The surface transport ministry has offered an alternative financing mechanism, similar to build-own-lease-transfer (BOLT) to lure investors to unviable highway projects.

The mechanism involves making payments in the form of annuities to investors, virtually assuring a fixed rate of return to investors in road projects. The projects offered so far to private developers have been on build-own-operate-transfer (BOOT) or build-own-transfer (BOT) terms.

The new method is intended to secure investments from financial investors, and for those investors not prepared to assume the operational risks associated with such highway projects. This method of meeting project repayments in the form of annuities is expected to completely eliminate the operating risks associated with road projects, though the project investors would have to assume the construction and the maintenance risks.

However, the investing company or the special vehicle formed for such projects would be responsible for construction and meeting the capital costs of the projects. Such projects would be eligible for concessions, including a capital subsidy of 40 per cent and five-year tax holiday.

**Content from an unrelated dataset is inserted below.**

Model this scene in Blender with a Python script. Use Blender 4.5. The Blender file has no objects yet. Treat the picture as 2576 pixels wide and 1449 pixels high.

The ministry will be meeting the payments of project investors in the form of annuities for a pre-determined concession period. The maximum concession period on offer at present is 30 years. Says surface transport secretary Yogendra Narain, According to our calculations, we should be able to offer a minimum rate of return of 16 per cent.

The ministry will assume the operational risk of such projects through the National Highway Authority of India (NHAI). This implies that NHAI will assume the responsibility of collecting the tolls on such projects. However, the payments to the investors would not be coming only from the toll revenues collected by the NHAI. In the event of a short fall in toll revenues, the ministry would meet the dues of the investors from its own resources.

The new funding route has certain advantages for the NHAI and for financial investors. NHAIs liabilities are restricted to meeting the payments of investors only to the extent of 16 per cent and any revenues accruing over and above this would be retained by it.